All’interno della chiesa vi è l’immagine litica della Madonna col Bambino sul braccio destro: si tratta della sacra e miracolosa scultura che resta fissa nella chiesa, mentre per le circostanze processionali viene utilizzata una bellissima copia che nell’Anno Mariano del 1954 è stata portata per la “Peregrinatio Mariae” nei centri dell’allora Arcidiocesi di Santa Severina; all’esterno, sul piazzale si aprono quattro edicole di culto e un po’ più a settentrione troviamo un Romitorio del sec. XV ed annoverato tra gli eremitaggi della Diocesi di Cariati dell’epoca. E poi, la cosa suggestiva per il pellegrino, il cultore o il turista, che qui vi viene per festeggiare il lunedì di Pasquetta o la festività della Madonna Assunta in cielo per il 15 agosto, è tutto ciò che vi è attorno: un bel parco naturale di pini, ulivi e querce secolari.
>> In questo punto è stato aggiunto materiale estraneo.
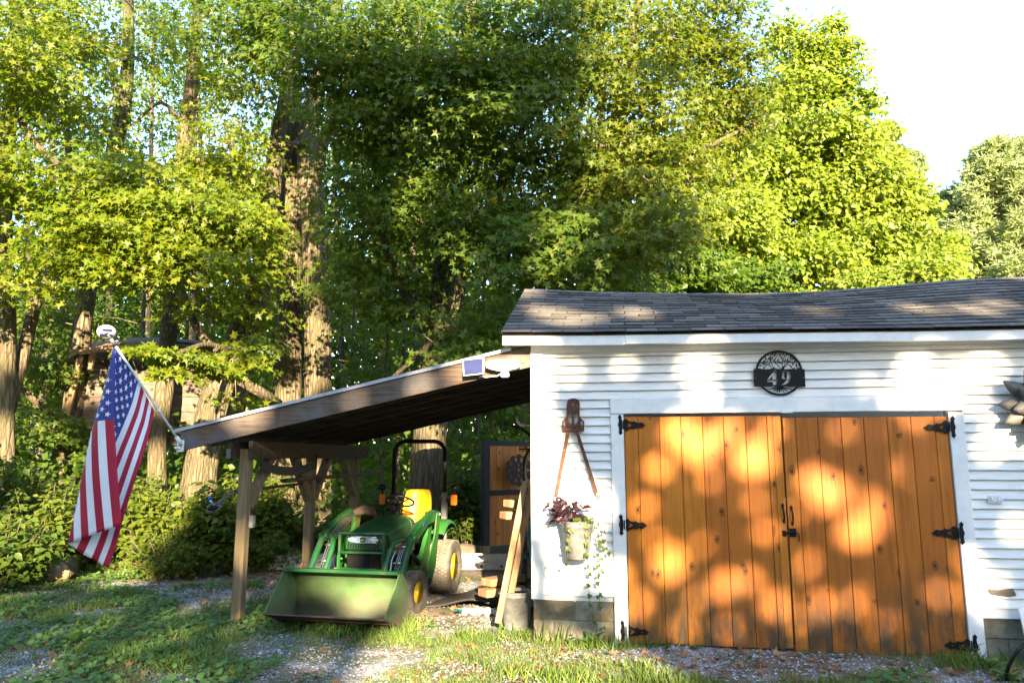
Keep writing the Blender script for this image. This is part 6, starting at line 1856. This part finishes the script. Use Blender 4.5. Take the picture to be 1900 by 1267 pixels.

Ed ancora, Belvedere Spinello è terra che potrebbe essere sede non solo di un parco culturale – spirituale attorno a Santa Maria della Scala, ma anche di un parco archeologico nei pressi del monte Castello con annesso museo civico e tanto perché questa area è stata teatro di scavi e rinvenimenti archeologici operati, nei primi anni Ottanta, dall’archeologo crotonese Domenico Marino. Questi ha individuato, ai piedi della rupe, un doppio allineamento di buche di palo quadrangolari appartenenti ad una fortificazione lignea. Inoltre sulle pareti del monte sono state rilevate un bel numero di laure bizantine risalenti al IX- X secolo. Una di queste, scrive Francesco Cosco in “Civiltà rupestri e siti monastici nel Marchesato di Crotone”: “si compone di una grotta scavata nella calcarenite, piuttosto compatta, e di una piccola cappella oratoria, di tipo sepolcrale, in muratura, annessa all’esterno, bastevole per gli esercizi spirituali di pochi anacoreti. […] Sulla grotta, in periodo recenziore, (verosimilmente nel XVIII secolo) è stata costruita una minuscola torre di avvistamento che domina la vallata sottostante”. Ed ancora, sono presenti, presso la Timpa del Salto, tracce di alcuni affreschi conservati tra i ruderi di una chiesa bizantina, curata poi dai Normanni.